Sunil Gavaskar: ‘The prize that I put on my wicket was invariably a 100’

NEW DELHI: Indian batting great Sunil Gavaskar, who amassed over 13,000 runs during his 16-year-long international career said he was always looking to score a hundred whenever he came out to bat and avoided looking at the scoreboard.
The maestro said that he always aimed at bat sessions in Test matches, beginning from the start of play till stumps.
“The prize that I put on my wicket was invariably a 100. I always wanted a century; that’s the minimum I wanted to get… Obviously that was impossible, even Sir Don Bradman couldn’t do it in every inning. So, my whole idea was to bat sessions; first session to lunch, then to tea and then to the close of play,” Gavaskar said at an event organised by ABP Group.

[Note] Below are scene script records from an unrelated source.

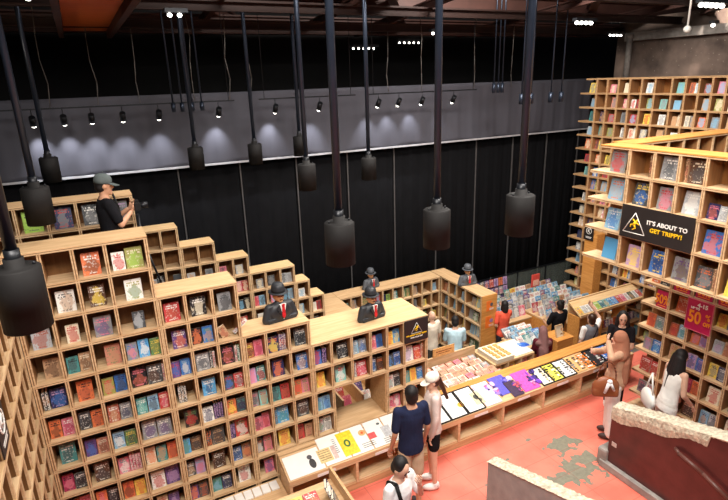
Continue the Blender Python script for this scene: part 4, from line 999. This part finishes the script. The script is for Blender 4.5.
t = empty('goods_tray', (5.90, 6.52, .252)); tag(t, 'cream cardboard tray with rows of tan cards on the cabinet', 'tray')
MB().box(-.2, .2, -.26, .26, 0, .08, bev=.004).build('tray', M['cream'], t)
for r_ in range(3):
    for c_ in range(5):
        MB().box(-.15+r_*.12, -.15+r_*.12+.07, -.22+c_*.09, -.22+c_*.09+.06, .08, .10).build('card', cmat((206, 164, 96)), t)
# sloping bin of pastel booklets behind the bench
t = empty('sloping_bin', (4.42, 5.70, -1)); tag(t, 'wide sloping bin full of pastel stationery behind the framed prints', 'bin')
mb = MB(); mb.prism([(0, .0), (0, 1.38), (.95, 1.28), (.95, 0)], 0, 1.08, 'x'); mb.build('bin_body', M['ply'], t)
mb = MB(); mb.box(-.02, 1.1, .93, .96, 0, 1.5); mb.build('rear_board', M['ply_edge'], t)
pp = ['pnk', 'tan', 'crm', 'wht', 'lbl', 'ter', 'pnk', 'sea', 'gry', 'yel']
pp = ['pnk', 'tan', 'crm', 'crm', 'wht', 'ter', 'ter', 'gry', 'tan']
for j in range(5):
    for i in range(7):
        c = random.choice(pp); p = [c, AUTO2[c], 'red' if c == 'crm' else 'ter']
        book((4.50+.148*i+random.uniform(-.01, .01), 5.74+.175*j, .385-.018*j), random.uniform(-.2, .2), .13, .17, .02, p, '%s stationery pack, %s column, %s row of the sloping bin' % (PAL[c][1], ORD[i+1], ORD[j+1]), 'stationery packs in the sloping bin', tilt=-1.30, name='stationery_pack', cat='stationery')
t = empty('card_sign', (4.85, 6.63, .50)); tag(t, 'orange tan header card standing at the back of the pastel bin', 'sign')
MB().box(-.22, .22, 0, .012, 0, .16).build('card', cmat((232, 178, 112)), t)
mb = MB(); mb.box(-.16, .16, -.002, 0, .085, .10); mb.box(-.12, .12, -.002, 0, .05, .06); mb.build('lettering', cmat((150, 80, 40)), t)
# pedestal with a framed card
t = empty('pedestal', (7.42, 6.50, -1)); tag(t, 'warm plywood pedestal between the brown headscarf and the grey vest', 'pedestal')
MB().box(0, .42, 0, .38, 0, 1.10, bev=.005).build('body', M['ply_warm'], t); MB().box(-.01, .43, -.01, .39, 1.10, 1.13).build('top_board', M['ply_warm'], t)
t = framed('framed_card', .16, .22, (7.60, 6.62, .135), 0, -.25, M['cream'], [('e', .5, .6, .5, .4, cmat((200, 150, 110))), ('r', .5, .2, .7, .1, cmat((120, 90, 60)))], 'small framed cream card standing on the pedestal', 'framed card', M['ply_edge'])
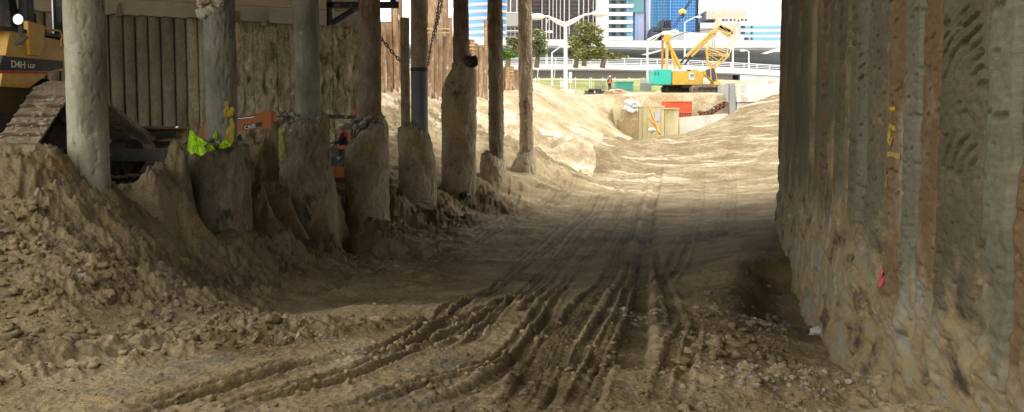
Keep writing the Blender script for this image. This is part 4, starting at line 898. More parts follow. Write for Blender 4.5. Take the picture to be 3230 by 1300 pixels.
ar = MB(); ar.bar(D(1.1,.16,.50), D(3.6,.12,.42), .12, .24); ar.bar(D(1.1,.16,.5), D(1.1,-.3,.5), .16, .2); ar.build('push_arm', M_blk, bd_)
ar = MB(); ar.bar(D(1.45,.225,.46), D(1.55,.225,.55), .01, .16); ar.build('arm_plate', M_yel2, bd_)
bl = MB()
for k in range(7):
    t0, t1 = k/7, (k+1)/7; f = lambda t: 3.75-.22*math.sin(t*math.pi)+.10*t
    bl.prism([(f(t0), .05+.95*t0), (f(t0)+.07, .05+.95*t0), (f(t1)+.07, .05+.95*t1), (f(t1), .05+.95*t1)], lambda a, c, d: D(a, d, c), .30, -3.2)
bl.prism([(3.5,.95),(3.86,.95),(3.9,1.0),(3.5,1.0)], lambda a, c, d: D(a, d, c), .28, -3.2)
blo = bl.build('blade', plain('muddy_yellow', (.40,.26,.07), .7, dirt=.2, dcol=(.2,.14,.08)), bd_)
q = MB(); q.prism([(3.44,.98),(3.52,.98),(3.52,1.01),(3.44,1.01)], lambda a, c, d: D(a, d, c), .29, -2.0); q.build('wear_strip', M_chrome, blo)
for c0 in (.62,.8): 
    q = MB(); q.prism([(3.50,c0),(3.56,c0),(3.56,c0+.09),(3.50,c0+.09)], lambda a, c, d: D(a, d, c), .26, -.4); q.build('rib', M_blk, blo)
tk = MB(); tk.bar(D(2.4,-.6,1.5), D(3.5,-.3,.75), .1); tk.build('lift_cylinder', M_chrome, bd_)

# ---------------------------------------------------------------- mini digger and its driver
M_or = plain('digger_orange', (.50,.145,.02), .5, dirt=.1, dcol=(.2,.13,.07)); M_gr = plain('dark_green_black', (.03,.045,.04), .5, dirt=.12, dcol=(.16,.13,.09))
EY = 31.0
def E(px, py, dy=0): return P(px, py, EY+dy)
dg = empty('mini_digger', (E(1040,575).x, EY, E(1040,575).z), 'small orange crawler digger with an open canopy standing behind the columns', 'digger')
def plate(mb, pts, y0, y1, Y=EY):
    n = len(pts); vs = [P(px, py, Y)+Vector((0, y0, 0)) for px, py in pts]+[P(px, py, Y)+Vector((0, y1, 0)) for px, py in pts]
    return mb.add(vs, [tuple(range(n)), tuple(reversed(range(n, 2*n)))]+[(i, i+n, (i+1) % n+n, (i+1) % n) for i in range(n)])
b = MB(); plate(b, [(640,402),(650,392),(735,381),(800,374),(822,352),(856,350),(884,364),(898,386),(893,402),(882,414),(858,404),(780,411),(700,424),(645,432)], -.11, .11); bm_o = b.build('boom', M_or, dg)
b = MB(); plate(b, [(735,373),(800,362),(832,352),(838,356),(838,364),(735,381)], -.05, .05); b.build('ram_cover', plain('shadowed_orange', (.36,.10,.02), .6), bm_o)
b = MB(); b.tube([E(735,377,-.08), E(832,366,-.08)], .03, 8); b.build('ram_rod', M_chrome, bm_o)
b = MB(); plate(b, [(770,396),(829,384),(829,398),(772,411)], -.125, -.118); b.build('name_plate', M_blk, bm_o)
text_obj('lettering', 'CASE', .155, E(771.5,409,-.13), E(829,396.5)-E(771.5,409), (0,0,1), M_wht, bm_o, .002, .006)
b = MB(); b.tube([E(866,398,.02), E(892,440,.02)], .028, 8); b.tube([E(872,394,.02), E(900,436,.02)], .028, 8); b.build('boom_ram', M_blk, dg)
b = MB(); plate(b, [(858,352),(866,350),(866,392),(858,400)], -.122, -.11); b.build('elbow_rib', plain('dull_orange', (.3,.09,.02), .6), bm_o)
b = MB(); plate(b, [(893,402),(882,414),(960,520),(990,520),(985,480)], -.1, .1); b.build('boom_root', M_or, dg)
b = MB(); plate(b, [(650,395),(630,405),(655,520),(675,515),(668,430)], -.08, .08); b.build('dipper_arm', M_or, dg)
b = MB(); plate(b, [(655,515),(640,560),(690,575),(705,540),(680,512)], -.25, .25); b.build('bucket', M_blk, dg)
b = MB(); plate(b, [(1028,364),(1036,361),(1138,366),(1138,376),(1030,373)], -.55, .55); b.build('canopy', M_blk, dg)
for px, dy in ((1111,-.5),(1120,.5),(1034,-.5),(1030,.5)):
    b = MB(); b.bar(E(px,376,dy), E(px,480 if px > 1100 else 500,dy), .05, .05); b.build('canopy_post', M_blk, dg)
b = MB(); b.tube([E(1121,366,-.3), E(1121,352,-.3)], .055, 12); b.blob(E(1121,351,-.3), .055, 2, 0, 2); b.build('beacon', plain('amber_beacon', (.65,.10,.03), .3, dirt=0), dg)
b = MB(); plate(b, [(985,470),(1056,474),(1062,466),(1085,470),(1130,470),(1135,524),(985,524)], -.5, .5); b.build('engine_housing', M_gr, dg)
b = MB(); plate(b, [(1040,470),(1062,466),(1082,470),(1078,490),(1058,494),(1042,488)], -.56, -.502); b.build('seat_side', plain('green_grey_seat', (.10,.11,.08), .8), dg)
b = MB(); plate(b, [(985,524),(1135,524),(1135,560),(985,560)], -.6, .6); sk_ = b.build('skirt', M_or, dg)
b = MB(); plate(b, [(1066,526),(1068,526),(1068,558),(1066,558)], -.61, -.603); b.build('panel_gap', M_blk, sk_)
b = MB(); b.bar(E(1073,521,-.62), E(1083,511,-.62), .03); b.bar(E(1058,523,-.62), E(1070,523,-.62), .03); b.build('handle', M_chrome, dg)
b = MB(); c_ = E(1068,497,-.512)
for k in range(4):
    t = math.pi/4+k*math.pi/2; o_ = Vector((.045*math.cos(t), 0, .05*math.sin(t)))*1.0
    b.box(c_+Vector((.03*(1 if k in (0,3) else -1)*0+ (.036 if k == 0 else -.036 if k == 2 else 0), 0, (.042 if k == 1 else -.042 if k == 3 else 0))), (.036, .004, .04), Matrix.Rotation(math.pi/4, 3, 'Y'))
b.build('emblem', M_wht, dg)
for dy in (-.62, .35):
    b = MB(); plate(b, [(975,566),(985,558),(1128,558),(1140,566),(1140,582),(1130,592),(985,592),(975,584)], dy, dy+.27); b.build('crawler_track', M_trackd, dg)

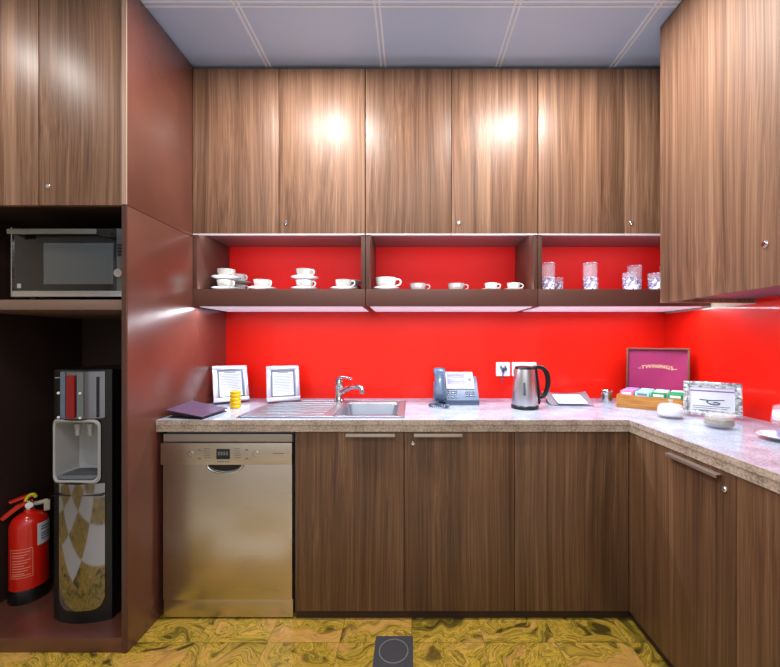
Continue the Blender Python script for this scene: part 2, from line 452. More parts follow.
# ------------------------------------------------------------------ right wall cabinet
RXF, RYE = 1.139, 1.683
u = thing('wall_cabinet', 'large walnut wall cabinet on the right wall, nearest the viewer', 'cabinet', (RXF+.2, 1.0, 1.424))
pb('carcass', M['under'], u, RXF+.021, XR-.0065, .07, RYE, 1.444, 2.685)
pb('side_panel', M['walnut'], u, RXF+.0005, XR-.0065, RYE+.0005, RYE+.018, 1.426, 2.685)
for k, (y1, y0) in enumerate(((RYE, 1.1475), (1.1445, .61), (.607, .075))):
    d = pb('door', M['walnut_right'], u, RXF, RXF+.02, y0, y1, 1.424, 2.684)
    if k == 0: lock(d, RXF, 1.195, 1.563, '-X', .009)
    if k == 1: lock(d, RXF, 1.09, 1.563, '-X', .009)
pb('light_strip', M['led'], u, RXF+.024, RXF+.034, 1.24, 1.64, 1.4385, 1.4435, bev=0)

# ------------------------------------------------------------------ base units
BY = 1.668; BZ = .041; BT = .849
t = thing('base_cabinet', 'walnut base cabinet under the sink, between dishwasher and corner', 'cabinet', (0, BY, 0))
pb('carcass', M['interior'], t, -.519, .99, BY+.02, YB-.007, .045, .74)
pb('plinth', M['plinth'], t, -.519, .9895, BY+.015, BY+.0195, 0, .05, bev=0)
pb('top_rail', M['plinth'], t, -.519, .9895, BY+.004, BY+.0195, .79, BT-.002, bev=0)
def handle(par, x0, x1, z, y):
    m = MB().box(x0, x1, y-.020, y-.016, z-.006, z+.006, bev=.001).box(x0, x1, y-.018, y+.001, z+.003, z+.006, bev=.001)
    return m
SX = -.031
for (a, b, h, l) in ((-.5185, SX-.0015, (-.29, -.071), None), (SX+.0015, .463, (.013, .228), .009), (.466, .9755, None, None)):
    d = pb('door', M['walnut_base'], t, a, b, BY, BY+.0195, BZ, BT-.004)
    if h: handle(d, h[0], h[1], (.832), BY).build('handle', M['alu'], d, world=True)
    if l: lock(d, l, BY, .793)
t = thing('base_cabinet', 'walnut base cabinet along the right wall with a long edge handle', 'cabinet', (.977, .9, 0))
pb('carcass', M['interior'], t, .998, XR-.0065, .1, BY+.018, .045, BT-.002)
pb('plinth', M['plinth'], t, .992, .9975, .1, BY, 0, .05, bev=0)
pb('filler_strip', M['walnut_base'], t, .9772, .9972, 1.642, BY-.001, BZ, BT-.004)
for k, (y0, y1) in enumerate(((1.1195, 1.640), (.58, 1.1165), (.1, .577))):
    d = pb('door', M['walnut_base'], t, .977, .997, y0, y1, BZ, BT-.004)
    if k == 0:
        m = MB().box(.957, .961, 1.169, 1.403, .820, .832, bev=.001).box(.959, .978, 1.169, 1.403, .829, .832, bev=.001)
        m.build('handle', M['alu'], d, world=True); lock(d, .977, 1.158, .79, '-X')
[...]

“I didn’t look at the scoreboard when I was batting, because every batsman has his own way of setting targets. Small targets are what the coaches tell you first, getting to 10, 20 and 30, which is a good way,” the former India captain said.
“The way I was looking at is that if my target was to get to 30, if I got to anywhere around 24-25, I would be very anxious then to try and get to 30. I would then play at a ball outside off stump or something, nick it and be out for say 26, trying to hit the boundary that would have got me to 30,” he said.
Sharing an interesting anecdote, Gavaskar said he did not even realise when he had equalled Sir Don Bradman’s 29th Test century.
“I didn’t have any idea till (Dilip) Vengsarkar came and told me about the achievement,” the batting wizard said.
Gavaskar equalled Bradman’s record of 29 Test centuries in 1983 against West Indies in New Delhi.